4 min read

Run Azure App Service on GCP through Azure Arc

Run Azure App Service on GCP through Azure Arc

In a previous article I went in detail on how you can get started running your own Azure Arc setup and connect your cross-cloud and on-premises systems and Kubernetes clusters. In this article I would like to go in more detail how you are now able to utilize the previously created infrastructure and run Azure App Service on it! Bringing the ecosystem of Azure towards your multi-cloud environment.

Overview

I'd love to explain the above through a graphic as illustrated below. Here you have several components:

  • Multi-Cloud / Hybrid Cloud environment (illustrated as "Hosting" below)
  • Azure Application Services with Azure Arc (the top block)

Making it clear that Arc is there to enable us to run Azure Application Services across our cloud environments, no matter the infrastructure layer beneath it.

Hands-On

After the above, let's actually do this ourselves! To deploy an Azure Service we need to have an Azure Arc enabled cluster or server available and execte the following steps:

  1. Enable an Extension (e.g. App Service)
  2. Create a Custom Location (our own "cloud" location!)
  3. Create an App Service

Enable an Extension (App Service)

First we start by enabling an extension on the target cluster. For this we open up the cluster in Azure Arc, navigate to "Extensions" and find the extension we want to install. In our case we will install the App Service extension.

Now we get to the details pane, where a public IP is required. This is the static IP created when you create the Kubernetes Cluster, to find this in GCP we can simply navigate to our GKE instance and locate the public IP endpoint.

All details are now entered and a script will be generated for us. Execute this by copying this to a PowerShell instance of your choice that has access to the cluster and AZ CLI.

Create a Custom Location

Since the Extension is now enabled, we are able to create a custom location. Navigate to Azure Arc "Custom Locations" and click the "Add" button.
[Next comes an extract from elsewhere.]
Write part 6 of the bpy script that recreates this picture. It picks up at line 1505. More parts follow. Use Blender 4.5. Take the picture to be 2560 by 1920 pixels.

This will open up the interface to add a custom location. Just navigate through this, selecting the settings you require.

Once this has been created, we can verify that it has been created by navigating to a kubectl shell and checking the deployed pods. We will see a new namespace being created containing the resources.

App Service Creation

We are almost there! So far we created a App Service enabled Kubernetes cluster on GCP and added the GCP Kubernetes cluster as a target location for Azure App Service instances. Finally we need to deploy App Service on it!

Open Azure Arc and navigate towards "App Service" on the left, creating it in the previously created custom location with the default image.

Congratulations, App Service is now up and running on your own instance! To verify it, open up the GKE console again and verify that an extra pod is running.

Conclusion

As shown in this article, it is trivial to deploy your own Azure Services across your existing hardware! This opens up a lot of scenarios where customers can connect their existing infrastructure running across multiple clouds and easily managing it from an easy to understand portal! Personally, I am a big fan of this solution and cannot wait for it to expand and improve more. Some of my personal learnings:

  • Some errors exist and might be difficult to work with (e.g. I had a stamp issue as well as a Storage Class not existing, requiring some manual intervention - which can be automated). Tickets are being raised and the service is maturing more and more (it is still in preview!)
  • I would love to see more automation happening. Currently a lot of the commands have to be ran manually, but it is prone to making mistakes.

In any case, if you have existing infrastructure and want a good control plane, Azure Arc is definitely a promising service to check out!